Exercise instructions:
Collect every line in the records below that contains the word "Blender".
•••
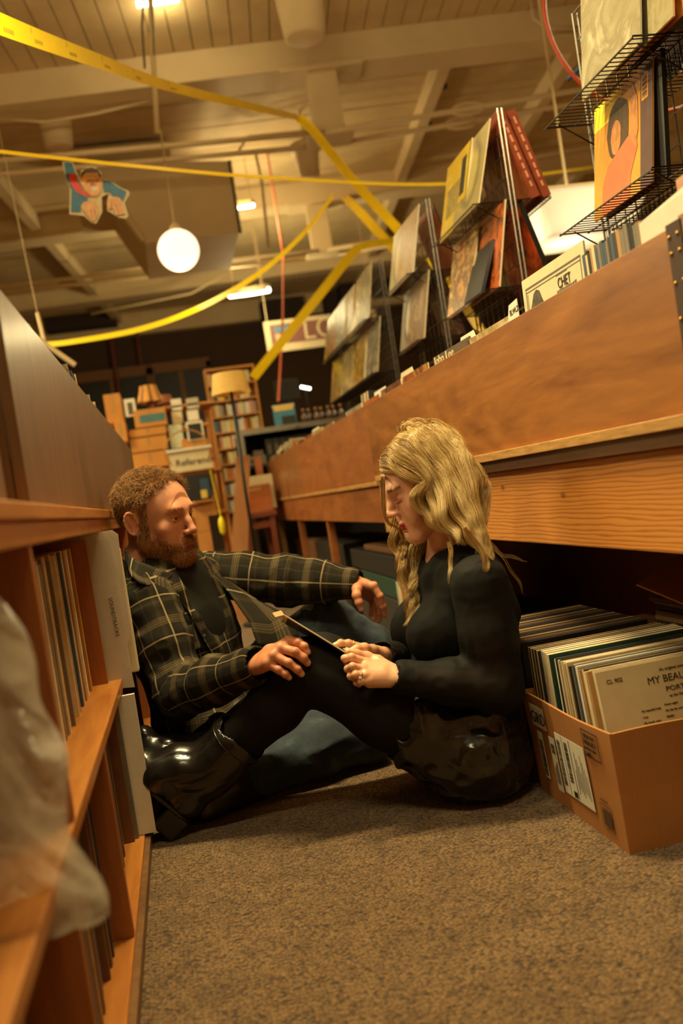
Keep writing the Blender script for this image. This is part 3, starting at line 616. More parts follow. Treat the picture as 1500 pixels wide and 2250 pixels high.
# ------------------------------------------------------------------ cardboard boxes of records on the floor
def carton(name, label, x0, x1, y0, y1, h, flare=.01, wall=.005, cat='carton', mat=None, h2=None):
    mat = mat or M_CARD; t = thing(name, label, cat, ((x0 + x1) / 2, (y0 + y1) / 2, 0)); hb = h2 or h
    def side(p, q, inn, za, zb):
        p, q, inn = Vector(p), Vector(q), Vector(inn); o = -inn.normalized() * flare
        n = 10; vs = []; fs = []
        for i in range(n + 1):
            u = i / n; b = p.lerp(q, u); z = za + (zb - za) * u + .002 * math.sin(7 * u); w_ = .003 * math.sin(math.pi * u)
            e_ = (q - p).normalized() * flare * (2 * u - 1)
            for zz, f in ((0, 0), (.5, .35), (1, 1)):
                c = b + o * f + e_ * f + o.normalized() * w_ * zz; vs += [(c.x, c.y, z * zz), (c.x + inn.x, c.y + inn.y, z * zz)]
        for i in range(n):
            k = i * 6
            for j in range(2):
                a = k + j * 2; fs += [(a, a + 6, a + 8, a + 2), (a + 1, a + 3, a + 9, a + 7)]
            fs += [(k + 4, k + 10, k + 11, k + 5), (k, k + 1, k + 7, k + 6)]
        fs += [(0, 2, 3, 1), (2, 4, 5, 3), (n * 6, n * 6 + 1, n * 6 + 3, n * 6 + 2), (n * 6 + 2, n * 6 + 3, n * 6 + 5, n * 6 + 4)]
        return MB().add(vs, fs)
    side((x0, y1, 0), (x0, y0, 0), (wall, 0, 0), hb, h).build('side_panel', mat, t); side((x1, y0, 0), (x1, y1, 0), (-wall, 0, 0), h, hb).build('side_panel', mat, t)
    side((x0, y0, 0), (x1, y0, 0), (0, wall, 0), h, h).build('end_panel', mat, t); side((x1, y1, 0), (x0, y1, 0), (0, -wall, 0), hb, hb).build('end_panel', mat, t)
    box('bottom_panel', (x0, y0, .001), (x1, y1, .005), mat, t); return t
BX, BY0, BY1, BH = .694, 1.508, 1.905, .222
c1 = carton('cardboard_box', 'cardboard box of records with shipping labels, on the carpet at right', BX, BX + .335, BY0, BY1, BH)
def lab(y0, y1, z0, z1, mat, name, off=.0012, par=c1): return box(name, (BX - .011 - off, y0, z0), (BX - .0105 - off * .2, y1, z1), mat, par)
def on_side(mb, y0, y1, z0, z1, off=.0022):
    x = lambda z: BX - .0006 - off - .010 * (z / BH) ** 1.4 - .003 * math.sin(math.pi * min(max((BY1 - (y0 + y1) / 2) / (BY1 - BY0), 0), 1)) * z / BH
    mb.hexa([(x(z0) - .0004, y0, z0), (x(z0), y0, z0), (x(z0), y1, z0), (x(z0) - .0004, y1, z0), (x(z1) - .0004, y0, z1), (x(z1), y0, z1), (x(z1), y1, z1), (x(z1) - .0004, y1, z1)])
def decal(name, rects, mat, off=.0022):
    mb = MB()
    for q in rects: on_side(mb, *q, off)
    return mb.build(name, mat, c1)
decal('paper_label', [(1.795, 1.868, .158, .205)], M_WHITE)
text('GRD', (BX - .0135, 1.863, .168), (0, -1, 0), (-.07, 0, 1), .036, M_INK, c1)
decal('paper_label', [(1.828, 1.853, .045, .148)], M_WHITE); decal('paper_label', [(1.762, 1.79, .035, .150)], M_WHITE); decal('paper_label', [(1.618, 1.752, .042, .168)], M_WHITE)
r = random.Random(2); bars = []
for (ya, yb, z0, z1) in ((1.832, 1.849, .052, .128), (1.732, 1.747, .06, .155), (1.697, 1.712, .075, .155), (1.767, 1.785, .115, .135)):
    z = z0
    while z < z1:
        h_ = r.choice([.0008, .0014, .0022]); bars.append((ya, yb, z, z + h_)); z += h_ + r.choice([.0009, .0015, .002])
bars += [(1.72, 1.7208, .045, .166), (1.684, 1.6855, .045, .166), (1.69, 1.706, .046, .058)]
for k in range(9): bars.append((1.625 + .006 * k, 1.6266 + .006 * k, .06 + .004 * (k % 4), .11 + .012 * (k % 4)))
for k in range(5): bars.append((1.768 + .004 * k, 1.7692 + .004 * k, .05, .10 - .004 * k))
tag(decal('barcode_print', bars, M_INK, .003), kind='stuff')
fr = [(1.548, 1.612, .207, .209), (1.548, 1.612, .156, .158), (1.548, 1.550, .156, .209), (1.610, 1.612, .156, .209), (1.552, 1.608, .186, .202)]
decal('stamp_print', fr[:4], M_INK)
for s, z, q in (('DELICATE', .194, .0105), ('FRAGILE', .181, .0135), ('HANDLE WITH', .171, .0075), ('CARE', .160, .0105)): text(s, (BX - .0125, 1.607, z), (0, -1, 0), (-.05, 0, 1), q, M_INK, c1, sx=1.0 if len(s) < 9 else .95)
decal('stamp_print', [(1.546, 1.592, .071, .072), (1.546, 1.592, .022, .023), (1.546, 1.547, .022, .072), (1.591, 1.592, .022, .072), (1.552, 1.586, .03, .062), (1.558, 1.588, .078, .0805)], plain('faded_print', (84, 58, 36), .8), .0018)
M_CARDD = m_cardboard('darker_cardboard', (150, 98, 54))
box('hand_tear', (BX + .12, BY0 - .0125, .05), (BX + .135, BY0 - .0005, .056), M_CARDD, c1)
def lp_in_box(label, y, x, tilt, cover, edge, th=.004, h=.314, z=.0055, yaw=0, grp=None):
    return record(label, (x, y, z), math.pi / 2 + yaw, -tilt * 0, cover, edge, th, h, grp, roll=0)
r = random.Random(8)
pal = ['cream', 'tan', 'white', 'cream', 'charcoal', 'cream', 'tan', 'black', 'white', 'slate blue', 'cream', 'tan', 'black', 'cream']
def tilted(label, y, x, tl, cover, edge, th, h, grp=None, z=.0055):
    o = bpy.data.objects.new('record_sleeve', rec_mesh(th, h, cover, edge)); COL.objects.link(o)
    o.matrix_world = Matrix.Translation((x, y, z)) @ Matrix.Rotation(-tl, 4, 'X') @ Matrix.Rotation(math.pi / 2, 4, 'Z')
    loc, rot, _ = o.matrix_world.decompose(); o.location = loc; o.rotation_euler = rot.to_euler('XYZ')
    return tag(o, label, 'record', grp)
fl_ = tilted('front cream record sleeve with typed credits in the labelled cardboard box', 1.53, BX + .172, R(9), M_CREAM, M_CREAM, .004, .313)
ME = Matrix.Translation((BX + .172, 1.53, .0055)) @ Matrix.Rotation(-R(9), 4, 'X')
def ftxt(s, x, z, size, sx=1, m=M_INK):
    o = text(s, ME @ Vector((x, -.0026, z)), ME.to_3x3() @ Vector((1, 0, 0)), ME.to_3x3() @ Vector((0, 0, 1)), size, m, fl_, sx=sx); return o
ftxt('CL 902', -.138, .288, .011); ftxt('MY BEAUTIFUL', -.058, .272, .019); ftxt('PORTER', -.025, .254, .013, 1.2); ftxt('An original score', -.03, .293, .008); ftxt('as the Narrator', -.02, .243, .007)
for k, s in enumerate(('My beautiful lady', 'Lucy', 'My lovely rose')): ftxt(s, -.082, .225 - k * .011, .0058)
for k, s in enumerate(('Never again', 'On the far corner', 'Estella')): ftxt(s, -.035, .229 - k * .011, .0058)
y = 1.542; i = 0
while y < 1.75:
    c = pal[i % len(pal)]; th = r.uniform(.0045, .0085) if c != 'black' else .009
    tilted(f'{c} record in the labelled box, {nth(i)} behind the typed-credits sleeve', y, BX + .17 + r.uniform(-.006, .004), R(8.5 - 5 * (y - 1.54) / .2), spine(c), spine(c), th, .313 - r.choice([0, .003, .006]), 'records in the labelled box'); y += th + .0022; i += 1
for k, (c, e, th, nm) in enumerate((('dark green', 'cream', .018, 'first dark green'), ('dark green', 'cream', .016, 'second dark green'), ('rust red', 'white', .014, 'red-edged white'), ('rust red', 'cream', .012, 'orange-red'))):
    o = tilted(f'{nm} boxed record album toward the back of the labelled box', y + th / 2, BX + .166 + .003 * k, R(2.5), spine(c), spine(e), th, .315); y += th + .003
    if k == 2: text('LAVINIA', (BX + .003, y - .013, .30), (0, 0, -1), (0, -1, 0), .009, M_INK, o)
i = 0
while y < 1.888:
    c = ['charcoal', 'cream', 'black', 'tan'][i % 4]; th = r.uniform(.005, .008)
    tilted(f'{c} record at the very back of the labelled box, {nth(i)} past the albums', y + th / 2, BX + .17, R(1), spine(c), spine(c), th, .312, 'records at the back of the labelled box'); y += th + .002; i += 1
# box behind, and the stock further under the bin
c2 = carton('cardboard_box', 'second plain cardboard box behind the labelled one', .705, 1.04, 1.925, 2.34, .20, .008, mat=M_CARDD)
y = 1.95; i = 0
while y < 2.31:
    c = ['black', 'charcoal', 'brown', 'charcoal', 'tan', 'black'][i % 6]; th = r.uniform(.009, .016)
    record(f'{c} record in the second cardboard box, {nth(i)} from its near end', (.87, y + th / 2, .0055), math.pi / 2, 0, spine(c), spine(c), th, .312, 'records in the second cardboard box'); y += th + .003; i += 1
tag(box('cardboard_flap', (-.17, -.11, -.002), (.17, .11, .002), M_CARDD, None, 0, Matrix.Translation((1.17, 1.86, .40)) @ Euler((R(24), R(-10), R(28))).to_matrix().to_4x4()), 'loose brown cardboard flap lying over the records under the bin', 'cardboard')
carton('cardboard_box', 'low dark carton under the bin behind the labelled box', 1.12, 1.60, 1.5, 2.3, .26, .004, mat=M_CARDD)
r = random.Random(41)
for k in range(14):
    c = ['charcoal', 'brown', 'tan', 'black', 'brown', 'tan'][k % 6]; cx, cy = ((1.32, 2.02), (1.34, 1.70))[k % 2]
    o = bpy.data.objects.new('record_sleeve', rec_mesh(.011, .31, spine(c), spine(c))); COL.objects.link(o); o.location = (cx + .155 + r.uniform(-.01, .01), cy, .262 + .0125 * (k // 2)); o.rotation_euler = Euler((0, -math.pi / 2, r.uniform(-.06, .06)), 'XYZ')
    tag(o, f'{c} record lying flat, {nth(k // 2)} up the {["far", "near"][k % 2]} pile under the bin', 'record', 'flat record piles under the bin')
tag(box('pile_board', (1.10, 1.49, .2605 - .006), (1.62, 2.31, .2605), M_CARDD), 'brown board under the flat record piles', 'board')
tc = plain('pale_carton', (186, 154, 112), .8)
for i, (x, y0, y1) in enumerate(((1.66, 1.95, 2.42), (1.67, 1.35, 1.92))):
    o = box('pale_carton', (x, y0, .001), (x + .12, y1, .45), tc); tag(o, ['pale carton with one hand hole under the bin', 'pale carton with two hand holes under the bin'][i], 'carton')
    for q in ((y0 + .12,) if i == 0 else (y0 + .14, y0 + .38)): box('hand_hole', (x - .001, q, .265), (x + .001, q + .06, .305), M_BLACK, o)
for i, (x, y0, y1, z0, z1, c, nm) in enumerate([(.90, 3.7, 4.9, .30, .40, 'black', 'black storage case'), (.9, 3.72, 4.8, .0, .2, 'charcoal', 'charcoal storage case'), (.92, 3.75, 4.6, .402, .43, 'brown', 'flat brown folder'), (.90, 5.1, 6.1, .0, .42, 'black', 'tall black speaker case'), (.92, 6.3, 7.35, .0, .4, 'brown', 'brown storage carton'), (.9, 3.7, 4.7, .205, .295, 'dark green', 'dark green folder pile')]):
    tag(box('storage_case', (x, y0, z0), (x + .36, y1, z1), spine(c), None, .006), f'{nm} stored under the far part of the right bin', 'case')
for i in range(5):
    c = ['white', 'cream', 'white', 'pale green', 'cream'][i]
    record(f'{c} record, {nth(i)} of the upright sleeves beside the bin post', (1.0, 3.60 + i * .016, .001), math.pi / 2, 0, spine(c), spine(c), .012, .312, 'upright sleeves beside the bin post')
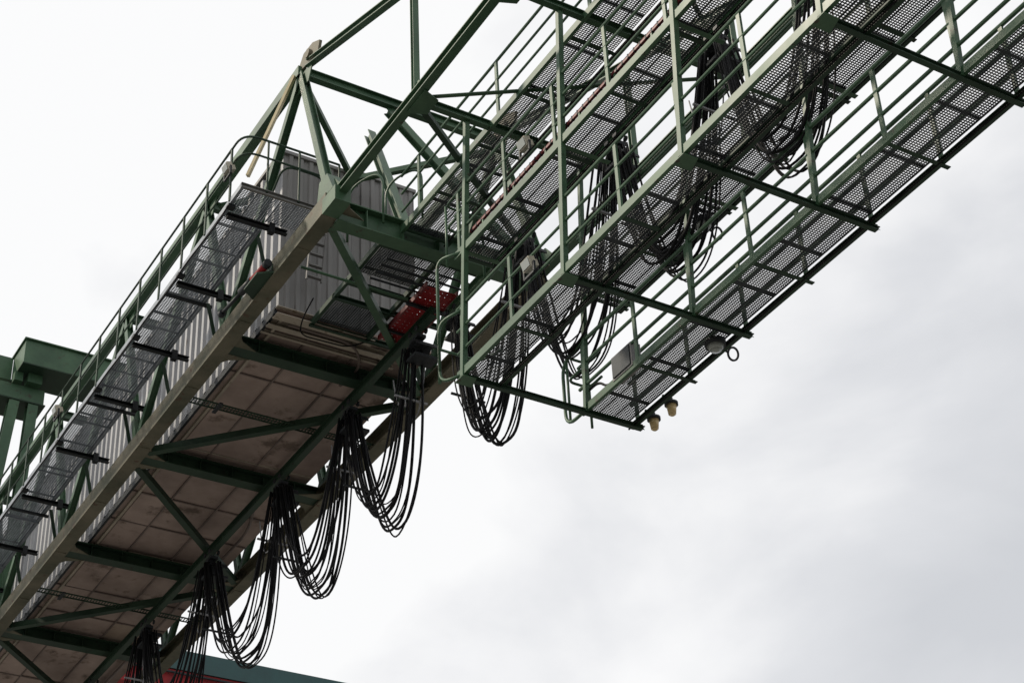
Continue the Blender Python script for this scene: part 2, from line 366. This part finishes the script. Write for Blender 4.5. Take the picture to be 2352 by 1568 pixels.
•••
Reply to the task:
Keep writing the Blender script for this image. This is part 3, starting at line 616. More parts follow. Treat the picture as 1500 pixels wide and 2250 pixels high.
Continue the Blender Python script for this scene: part 2, from line 366. This part finishes the script. Write for Blender 4.5. Take the picture to be 2352 by 1568 pixels.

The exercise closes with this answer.